## [Set problem]
Return the material below in full and exactly.
- - - - -
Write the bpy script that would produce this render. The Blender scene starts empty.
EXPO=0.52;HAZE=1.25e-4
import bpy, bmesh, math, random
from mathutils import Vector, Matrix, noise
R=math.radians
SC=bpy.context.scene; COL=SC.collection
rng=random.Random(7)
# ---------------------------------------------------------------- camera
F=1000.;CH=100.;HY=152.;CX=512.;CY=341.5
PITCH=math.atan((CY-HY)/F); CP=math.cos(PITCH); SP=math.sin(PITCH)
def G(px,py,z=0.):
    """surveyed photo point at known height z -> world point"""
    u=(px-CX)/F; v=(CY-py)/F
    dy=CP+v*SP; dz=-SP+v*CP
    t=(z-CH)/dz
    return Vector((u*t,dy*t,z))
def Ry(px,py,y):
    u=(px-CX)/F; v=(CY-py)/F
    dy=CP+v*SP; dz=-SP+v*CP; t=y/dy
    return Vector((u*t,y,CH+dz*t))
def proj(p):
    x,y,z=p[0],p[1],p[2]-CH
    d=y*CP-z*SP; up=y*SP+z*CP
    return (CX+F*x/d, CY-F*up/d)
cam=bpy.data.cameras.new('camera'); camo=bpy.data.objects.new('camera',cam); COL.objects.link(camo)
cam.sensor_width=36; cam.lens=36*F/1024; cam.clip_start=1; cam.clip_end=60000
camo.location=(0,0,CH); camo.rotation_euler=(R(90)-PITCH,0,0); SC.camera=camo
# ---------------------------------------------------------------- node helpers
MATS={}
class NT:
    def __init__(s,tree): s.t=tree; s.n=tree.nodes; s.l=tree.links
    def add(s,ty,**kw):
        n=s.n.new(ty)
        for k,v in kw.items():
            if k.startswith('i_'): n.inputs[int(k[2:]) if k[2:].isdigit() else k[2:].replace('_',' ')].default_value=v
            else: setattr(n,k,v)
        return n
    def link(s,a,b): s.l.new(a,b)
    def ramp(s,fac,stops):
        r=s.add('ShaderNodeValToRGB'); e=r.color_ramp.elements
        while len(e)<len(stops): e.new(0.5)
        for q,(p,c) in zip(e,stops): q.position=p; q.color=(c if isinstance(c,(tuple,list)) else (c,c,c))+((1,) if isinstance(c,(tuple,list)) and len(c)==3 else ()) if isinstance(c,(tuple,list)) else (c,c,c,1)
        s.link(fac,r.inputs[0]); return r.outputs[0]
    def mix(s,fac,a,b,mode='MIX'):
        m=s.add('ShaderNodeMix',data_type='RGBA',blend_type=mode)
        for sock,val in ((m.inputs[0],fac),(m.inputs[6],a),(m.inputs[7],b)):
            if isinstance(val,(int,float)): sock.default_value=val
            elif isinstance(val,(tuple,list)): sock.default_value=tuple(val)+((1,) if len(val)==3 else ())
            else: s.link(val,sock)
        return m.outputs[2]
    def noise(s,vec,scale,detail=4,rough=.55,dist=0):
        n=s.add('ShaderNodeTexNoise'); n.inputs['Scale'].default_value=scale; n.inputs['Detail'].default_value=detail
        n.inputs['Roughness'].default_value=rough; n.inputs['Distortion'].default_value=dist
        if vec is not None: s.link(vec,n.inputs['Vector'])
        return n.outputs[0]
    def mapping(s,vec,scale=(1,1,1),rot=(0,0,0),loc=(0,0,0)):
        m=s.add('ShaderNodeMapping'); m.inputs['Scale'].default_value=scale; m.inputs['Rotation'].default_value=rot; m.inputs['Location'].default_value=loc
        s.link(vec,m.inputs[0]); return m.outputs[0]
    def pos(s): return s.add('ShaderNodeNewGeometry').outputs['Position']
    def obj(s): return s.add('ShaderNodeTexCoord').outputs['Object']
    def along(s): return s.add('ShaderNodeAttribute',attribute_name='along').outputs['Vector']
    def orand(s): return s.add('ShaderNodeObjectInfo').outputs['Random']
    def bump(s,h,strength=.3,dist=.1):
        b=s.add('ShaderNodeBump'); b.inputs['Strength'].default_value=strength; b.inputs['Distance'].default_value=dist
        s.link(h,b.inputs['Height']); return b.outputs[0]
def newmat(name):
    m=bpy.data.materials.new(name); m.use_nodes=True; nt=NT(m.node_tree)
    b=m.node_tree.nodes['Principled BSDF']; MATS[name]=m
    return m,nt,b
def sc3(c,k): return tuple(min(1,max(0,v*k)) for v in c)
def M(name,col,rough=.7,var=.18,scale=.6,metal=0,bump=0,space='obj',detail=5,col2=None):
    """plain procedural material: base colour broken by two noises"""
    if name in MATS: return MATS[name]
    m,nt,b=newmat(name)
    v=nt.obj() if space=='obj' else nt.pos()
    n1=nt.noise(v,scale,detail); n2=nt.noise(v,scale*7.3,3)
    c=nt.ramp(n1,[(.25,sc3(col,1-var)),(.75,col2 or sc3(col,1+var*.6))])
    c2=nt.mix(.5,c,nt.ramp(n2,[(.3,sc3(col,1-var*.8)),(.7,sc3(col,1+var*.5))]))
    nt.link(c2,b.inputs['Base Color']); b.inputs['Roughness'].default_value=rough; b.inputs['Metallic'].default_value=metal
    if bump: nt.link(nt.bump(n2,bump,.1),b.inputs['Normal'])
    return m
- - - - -
## [Exercise answer]
Write the bpy script that would produce this render. The Blender scene starts empty.
EXPO=0.52;HAZE=1.25e-4
import bpy, bmesh, math, random
from mathutils import Vector, Matrix, noise
R=math.radians
SC=bpy.context.scene; COL=SC.collection
rng=random.Random(7)
# ---------------------------------------------------------------- camera
F=1000.;CH=100.;HY=152.;CX=512.;CY=341.5
PITCH=math.atan((CY-HY)/F); CP=math.cos(PITCH); SP=math.sin(PITCH)
def G(px,py,z=0.):
    """surveyed photo point at known height z -> world point"""
    u=(px-CX)/F; v=(CY-py)/F
    dy=CP+v*SP; dz=-SP+v*CP
    t=(z-CH)/dz
    return Vector((u*t,dy*t,z))
def Ry(px,py,y):
    u=(px-CX)/F; v=(CY-py)/F
    dy=CP+v*SP; dz=-SP+v*CP; t=y/dy
    return Vector((u*t,y,CH+dz*t))
def proj(p):
    x,y,z=p[0],p[1],p[2]-CH
    d=y*CP-z*SP; up=y*SP+z*CP
    return (CX+F*x/d, CY-F*up/d)
cam=bpy.data.cameras.new('camera'); camo=bpy.data.objects.new('camera',cam); COL.objects.link(camo)
cam.sensor_width=36; cam.lens=36*F/1024; cam.clip_start=1; cam.clip_end=60000
camo.location=(0,0,CH); camo.rotation_euler=(R(90)-PITCH,0,0); SC.camera=camo
# ---------------------------------------------------------------- node helpers
MATS={}
class NT:
    def __init__(s,tree): s.t=tree; s.n=tree.nodes; s.l=tree.links
    def add(s,ty,**kw):
        n=s.n.new(ty)
        for k,v in kw.items():
            if k.startswith('i_'): n.inputs[int(k[2:]) if k[2:].isdigit() else k[2:].replace('_',' ')].default_value=v
            else: setattr(n,k,v)
        return n
    def link(s,a,b): s.l.new(a,b)
    def ramp(s,fac,stops):
        r=s.add('ShaderNodeValToRGB'); e=r.color_ramp.elements
        while len(e)<len(stops): e.new(0.5)
        for q,(p,c) in zip(e,stops): q.position=p; q.color=(c if isinstance(c,(tuple,list)) else (c,c,c))+((1,) if isinstance(c,(tuple,list)) and len(c)==3 else ()) if isinstance(c,(tuple,list)) else (c,c,c,1)
        s.link(fac,r.inputs[0]); return r.outputs[0]
    def mix(s,fac,a,b,mode='MIX'):
        m=s.add('ShaderNodeMix',data_type='RGBA',blend_type=mode)
        for sock,val in ((m.inputs[0],fac),(m.inputs[6],a),(m.inputs[7],b)):
            if isinstance(val,(int,float)): sock.default_value=val
            elif isinstance(val,(tuple,list)): sock.default_value=tuple(val)+((1,) if len(val)==3 else ())
            else: s.link(val,sock)
        return m.outputs[2]
    def noise(s,vec,scale,detail=4,rough=.55,dist=0):
        n=s.add('ShaderNodeTexNoise'); n.inputs['Scale'].default_value=scale; n.inputs['Detail'].default_value=detail
        n.inputs['Roughness'].default_value=rough; n.inputs['Distortion'].default_value=dist
        if vec is not None: s.link(vec,n.inputs['Vector'])
        return n.outputs[0]
    def mapping(s,vec,scale=(1,1,1),rot=(0,0,0),loc=(0,0,0)):
        m=s.add('ShaderNodeMapping'); m.inputs['Scale'].default_value=scale; m.inputs['Rotation'].default_value=rot; m.inputs['Location'].default_value=loc
        s.link(vec,m.inputs[0]); return m.outputs[0]
    def pos(s): return s.add('ShaderNodeNewGeometry').outputs['Position']
    def obj(s): return s.add('ShaderNodeTexCoord').outputs['Object']
    def along(s): return s.add('ShaderNodeAttribute',attribute_name='along').outputs['Vector']
    def orand(s): return s.add('ShaderNodeObjectInfo').outputs['Random']
    def bump(s,h,strength=.3,dist=.1):
        b=s.add('ShaderNodeBump'); b.inputs['Strength'].default_value=strength; b.inputs['Distance'].default_value=dist
        s.link(h,b.inputs['Height']); return b.outputs[0]
def newmat(name):
    m=bpy.data.materials.new(name); m.use_nodes=True; nt=NT(m.node_tree)
    b=m.node_tree.nodes['Principled BSDF']; MATS[name]=m
    return m,nt,b
def sc3(c,k): return tuple(min(1,max(0,v*k)) for v in c)
def M(name,col,rough=.7,var=.18,scale=.6,metal=0,bump=0,space='obj',detail=5,col2=None):
    """plain procedural material: base colour broken by two noises"""
    if name in MATS: return MATS[name]
    m,nt,b=newmat(name)
    v=nt.obj() if space=='obj' else nt.pos()
    n1=nt.noise(v,scale,detail); n2=nt.noise(v,scale*7.3,3)
    c=nt.ramp(n1,[(.25,sc3(col,1-var)),(.75,col2 or sc3(col,1+var*.6))])
    c2=nt.mix(.5,c,nt.ramp(n2,[(.3,sc3(col,1-var*.8)),(.7,sc3(col,1+var*.5))]))
    nt.link(c2,b.inputs['Base Color']); b.inputs['Roughness'].default_value=rough; b.inputs['Metallic'].default_value=metal
    if bump: nt.link(nt.bump(n2,bump,.1),b.inputs['Normal'])
    return m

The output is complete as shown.